**WRITTEN EXERCISE**
Extract, in full, the lines below, beginning at the first and ending with the line that contains "1, .6), det=5)". Pictures do not belong in the copy.

**GIVEN INFORMATION**
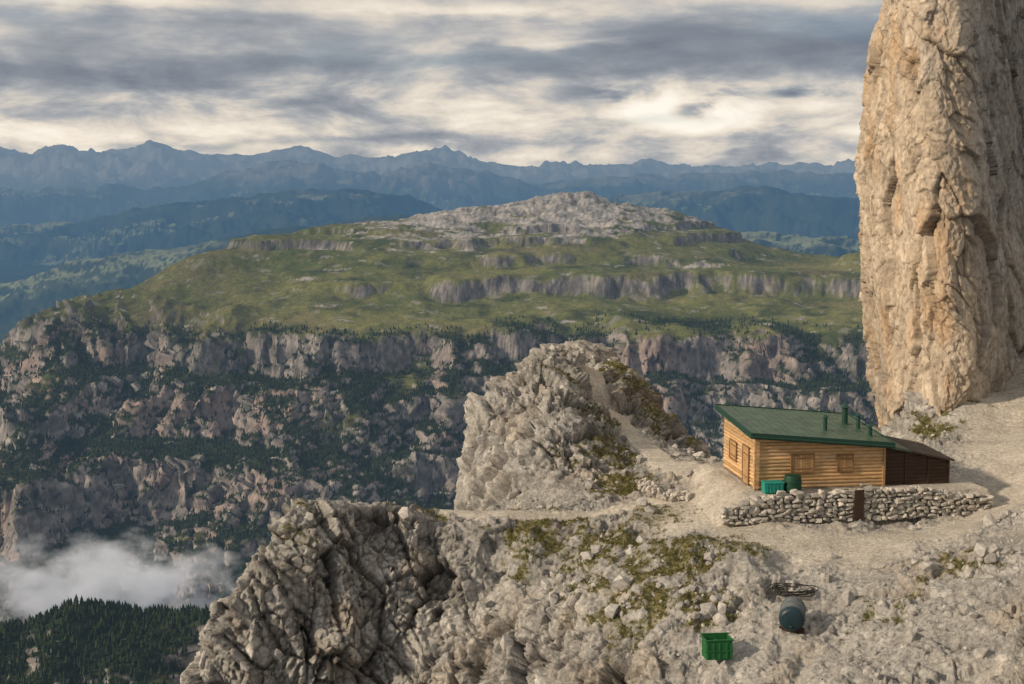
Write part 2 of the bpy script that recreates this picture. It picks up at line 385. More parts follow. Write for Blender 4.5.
C = C*((1-(1-c0)*.25)*(1-(1-c1)*.25*patch)*(1-(1-c2)*.2)*np.clip(1+disp*.14, .7, 1.1)*(.92+.16*i1))[..., None]
m_pil = make_mat('cliff_rock', attr=True, nscale=3, namp=.36, bump=1., bdist=.14, bscale=4, rough=.95, spec=.12, stretch=(1, 1, .6), det=5)
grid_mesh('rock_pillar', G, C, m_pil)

# ================================================================== MID MOUNTAIN
mp_ = []
def A(px, py, d): x, y, z = P(px, py, d*1000); mp_.append((x/1000, y/1000, z/1000))
def Aw(px, z, d): mp_.append(((px-512)/F*d, d, z/1000))
for a in [(575,199,6.1),(540,202,6.0),(450,213,5.8),(640,212,6.05),(400,219,5.65),(330,225,5.5),(250,239,5.2),(190,254,5.0),(100,298,4.65),(40,338,4.45),(0,364,4.35),(-60,415,4.25),
          (690,218,6.0),(740,240,5.75),(790,272,5.3),(830,262,5.1),(865,252,5.1),(950,250,5.2),(560,226,5.5),(650,235,5.4),(460,235,5.35),(560,258,5.05),(450,255,5.0),(350,257,5.0),(680,265,5.0),(270,268,4.95),
          (540,284,4.72),(540,308,4.5),(400,284,4.7),(400,306,4.5),(540,338,4.2),(300,302,4.5),(200,308,4.5),(130,352,4.12),(250,338,4.12),(400,332,4.18),(660,300,4.55),(700,330,4.22),(780,298,4.5),(850,325,4.15),(850,296,4.5),(60,384,4.05),
          (-10,425,3.98),(110,384,3.95),(250,362,3.95),(400,346,4.02),(520,346,4.02),(700,352,3.97),(850,350,3.97),(950,345,4.0),
          (0,490,3.45),(100,480,3.5),(200,480,3.52),(300,480,3.52),(420,460,3.55),(550,450,3.6),(700,450,3.62),(850,450,3.65),(60,435,3.75),(180,425,3.72),(300,420,3.72),(430,410,3.75),(550,400,3.8),(700,400,3.82),
          (0,570,3.2),(100,570,3.25),(220,560,3.25),(300,540,3.3),(420,520,3.35),(550,510,3.4),(700,510,3.4),(20,630,3.0),(150,640,3.0),(300,620,3.0),(450,600,3.05),
          (-10,648,1.85),(60,634,1.9),(130,616,1.92),(190,622,1.9),(240,648,1.85),(60,710,1.68),(160,705,1.7),(-60,656,1.85)]: A(*a)
for a in [(540,-450,6.7),(300,-500,6.2),(100,-750,5.4),(-50,-900,5.0),(750,-500,6.6),(900,-500,6.2),(500,-1000,8),(0,-1300,7.5),(900,-1000,8),(-300,-1100,5),(-300,-1100,3.5),(1200,-600,5),(1200,-800,3.5),
          (0,-1050,2.4),(150,-1050,2.4),(400,-1080,2.5),(700,-1000,2.6),(1000,-900,2.6),(330,-850,1.8),(600,-900,1.6),(900,-800,1.4),(100,-700,1.2),(300,-700,1.0),(500,-500,.6),(500,-110,.2),(900,-90,.2),(100,-130,.2),(900,-450,.6),(100,-550,.7),(-300,-800,1.5)]: Aw(*a)
Hm = RBF(mp_, .06)
MC, MR = 920, 840
pxs = np.linspace(-130, 1120, MC); dd = np.concatenate([np.linspace(.15, 2.8, 200)[:-1], np.linspace(2.8, 9, 900)])
sub = np.linspace(0, MC-1, 80).astype(int)
Xs = (pxs[sub][None]-512)/F*dd[:, None]; Ys = np.repeat(dd[:, None], len(sub), 1); Zs = Hm(Xs, Ys)
vis = np.maximum(0, np.diff(Zs/Ys, axis=0))
wgt = vis*F*1.3+np.abs(np.diff(Zs, axis=0))*30+np.diff(Ys, axis=0)*12
wgt *= np.where(Ys[1:] < 1.5, .25, 1)
wgt = np.apply_along_axis(lambda r: np.convolve(np.pad(r, 4, 'edge'), ker, 'valid'), 1, wgt)
cum = np.concatenate([np.zeros((1, len(sub))), np.cumsum(wgt, 0)]); cum /= cum[-1]
q = np.linspace(0, 1, MR)
Dsub = np.stack([np.interp(q, cum[:, i], dd) for i in range(len(sub))], 1)
D = np.stack([np.interp(pxs, pxs[sub], Dsub[r]) for r in range(MR)])
X = (pxs[None]-512)/F*D; Y = D; Z = Hm(X, Y)*1000; X = X*1000; Y = Y*1000
O = 0*X; pxv = X/Y*F+512
west = 1-ss(140, 320, pxv)
low = ss(-440+west*130, -570+west*120, Z)*(Y > 2600)*(1-.25*west*ss(-520, -400, Z))+.35*((Y > 1000) & (Y <= 2600))
Z = Z+fbm(X/700, Y/700, O, 3, 111)*lerp(20, 70, low*(1-.6*west))
wgx = X+fbm(X/500, Y/500, O, 2, 112)*120
gul = ridged(wgx/430, Y/1000, O, 4, 113, .52)
Z = Z+(gul-.35)*lerp(16, 165, low)
Z = Z+fbm(X/150, Y/150, O, 4, 115)*lerp(14, 36, low)
sumt = ss(-280, -170, Z)*(Y > 4900)*np.exp(-((pxv-560)/180)**2)
Z = Z+sumt*((ridged(X/160, Y/120, O, 5, 116, .6)-.3)*40)+22*np.exp(-((X-260)/150)**2-((Y-6080)/260)**2)
def terrace(Z, z0, w, k, amt):
    t = np.clip((Z-z0)/w, -1, 1); s = np.tanh(t*k)/np.tanh(k)
    return Z+amt*(s-t)*w*(np.abs(t) < 1)
tn = fbm(X/420, Y/420, O, 4, 117); tw = fbm(X/300, Y/300, O, 4, 118)*45; up = (Y > 3600)
east = ss(250, 400, pxv)
Z = terrace(Z+tw*.8, -372, 44, 8, np.clip(.74+tn*3.4, .1, 1)*up*east)-tw*.8
Z = terrace(Z+tw*.6, -300, 24, 8, np.clip(.28+tn*4, 0, 1)*up*east)-tw*.6
Z = terrace(Z-tw*.6, -250, 20, 8, np.clip(.15+tn*-4, 0, 1)*up)+tw*.6
Z = terrace(Z+tw*.3, -205, 16, 8, np.clip(.4+tn*-3, 0, 1)*up)-tw*.3
Z = terrace(Z-tw, -500, 72, 4.5, np.clip(.75+tn*2, 0, 1)*(Y > 3000)*(1-.5*west))+tw
t2_ = fbm(X/350, Y/350, O, 3, 119)
Z = terrace(Z+tw*1.8, -650, 80, 3.5, np.clip(t2_*4, 0, .95)*(Y > 2800))-tw*1.8
Z = terrace(Z-tw*1.6, -790, 90, 3.5, np.clip(.2-t2_*4, 0, .95)*(Y > 2800))+tw*1.6
G = np.stack([X, Y, Z], -1); N0 = normals(blur(G, 2)); st0 = 1-ss(.62, .9, N0[..., 2])
ft, fk, fi = facets(X/75, Y/75, Z/230, 8); gt, gk, gi = facets(X/28, Y/28, Z/75, 9)
disp = st0*(low*.75+.25)*(ft*34+(fi-.5)*18+gt*15+(gi-.5)*10+fbm(X/25, Y/25, Z/60, 3, 123)*12)+fbm(X/25, Y/25, Z/25, 3, 125)*2.0
disp *= (Y > 1000)
G = G+N0*disp[..., None]; N1 = normals(G); nz = N1[..., 2]
rb_ = fbm(X/260, Y/260, Z/200, 3, 128)
gul2 = ridged((wgx+fbm(X/60, Y/60, Z/60, 2, 126)*20)/120, Y/500, Z/900, 3, 129)
steepm = 1-ss(.55, .77, nz+fbm(X/60, Y/60, Z/60, 3, 127)*.16-rb_*.30+low*(.15-.22*gul2))
na = fbm(X/400, Y/400, O, 4, 131); nb = fbm(X/60, Y/60, Z/60, 4, 133); nc = fbm(X/14, Y/14, Z/14, 3, 135)
strat = fbm(X/300, Y/300, (Z+tw*.3)/10, 3, 137)
grs = mixc(col((.090,.108,.032))+0*G, col((.19,.188,.065)), np.clip(.5+na*1.5+nb*.9+nc*.5, 0, 1))
grs = mixc(grs, col((.045,.060,.024)), np.clip(fbm(X/120, Y/120, O, 5, 139)*2.8-.1, 0, .85))
grs = mixc(grs, col((.20,.165,.085)), np.clip(fbm(X/220, Y/140, O, 4, 140)*2.2-.25, 0, .5))
grs = mixc(grs, col((.09,.085,.045)), west*ss(-.2, .2, nb+na)*.75)
rk = mixc(col((.14,.13,.122))+0*G, col((.40,.36,.332)), np.clip(.42+strat*1.1+nb*.9+nc*.9, 0, 1))
rk = mixc(rk, col((.42,.29,.235)), np.clip(fbm(X/200, Y/200, Z/200, 3, 141)*2.0-.05, 0, .5)*low)
rk = mixc(rk, col((.055,.062,.045)), np.clip(fbm(X/40, Y/40, Z/22, 4, 142)*2.5-.1, 0, .8))
rk = mixc(rk, col((.09,.09,.075)), west*ss(-560, -420, Z)*.6)
rk = rk*(1-.15*up*(1-low))[..., None]
frs = mixc(col((.018,.028,.015))+0*G, col((.045,.055,.026)), np.clip(.5+nc*1.5+nb, 0, 1))
treel = ss(-415, -480, Z+na*80)
fmask = np.maximum(treel*ss(-.30, -.02, fbm(X/170, Y/170, O, 4, 143)+.20*low-.1*(1-low)), (Y < 2500)*ss(-.3, -.1, nb))
base = mixc(grs, frs, fmask)
sp = sumt*1.5+.9*np.exp(-((pxv-690)/40)**2-((Y-5000)/110)**2)+.5*np.exp(-((pxv-320-(Y-4950)*.04)/9)**2-((Y-4950)/250)**2)+.6*np.exp(-((pxv-430)/70)**2)*ss(-330, -230, Z)*(Y > 5000)+.6*np.exp(-((pxv-570)/16)**2)*ss(-300, -220, Z)*(Y > 4900)
sp = ss(.44, .62, sp*.60+fbm(X/130, Y/60, Z/40, 6, 145, .62)*1.7)
base = mixc(base, mixc(col((.20,.188,.175))+0*G, col((.52,.48,.45)), np.clip(.5+nb*1.5+nc*1.3, 0, 1)), sp*.92)
sc = ss(.20, .42, fbm(X/60, Y/60, O, 5, 147))*(1-treel)*.6
base = mixc(base, col((.29,.275,.24)), sc)
C = mixc(base, rk, np.clip(steepm*1.0, 0, 1))
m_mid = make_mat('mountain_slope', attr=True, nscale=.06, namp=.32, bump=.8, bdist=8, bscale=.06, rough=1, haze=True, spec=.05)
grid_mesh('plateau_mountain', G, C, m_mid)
# forest
cell = np.abs(np.gradient(Y, axis=0)*np.gradient(X, axis=1))
pr = (fmask*(1-steepm*.80)*cell*((Y > 1550) & (Y < 4300))*ss(-1150, -1000, Z)*(1+.9*(Y < 2200))*(pxv < 900)*(pxv > -60)).ravel(); pr /= pr.sum()
NTc = 66000
ids = rng.choice(pr.size, NTc, p=pr); pos = G.reshape(-1, 3)[ids]+np.stack([rng.uniform(-6, 6, NTc), rng.uniform(-6, 6, NTc), np.full(NTc, -.5)], -1)
tt = []
a = np.arange(6)*np.pi/3
for i in range(4):
    r1, r2 = rng.uniform(.9, 1.1, 6), rng.uniform(.55, .75, 6)
    v = np.concatenate([np.stack([.27*r1*np.cos(a), .27*r1*np.sin(a), .08+0*a], -1), [[0, 0, .72]], np.stack([.27*r2*np.cos(a+.5), .27*r2*np.sin(a+.5), .42+0*a], -1), [[0, 0, 1.05]]])
    tt.append(v)
ff = np.array([[i, (i+1) % 6, 6] for i in range(6)]+[[7+i, 7+(i+1) % 6, 13] for i in range(6)])
hgt = rng.uniform(6, 13, NTc); scl = np.stack([hgt, hgt, hgt], -1)
cc = mixc(col((.018,.030,.015))+np.zeros((NTc, 3)), col((.050,.065,.028)), rng.random(NTc)**1.5)
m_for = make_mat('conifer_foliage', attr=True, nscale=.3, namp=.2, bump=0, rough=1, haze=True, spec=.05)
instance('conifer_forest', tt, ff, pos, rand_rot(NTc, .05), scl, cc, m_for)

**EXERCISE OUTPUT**
Write part 2 of the bpy script that recreates this picture. It picks up at line 385. More parts follow. Write for Blender 4.5.
C = C*((1-(1-c0)*.25)*(1-(1-c1)*.25*patch)*(1-(1-c2)*.2)*np.clip(1+disp*.14, .7, 1.1)*(.92+.16*i1))[..., None]
m_pil = make_mat('cliff_rock', attr=True, nscale=3, namp=.36, bump=1., bdist=.14, bscale=4, rough=.95, spec=.12, stretch=(1, 1, .6), det=5)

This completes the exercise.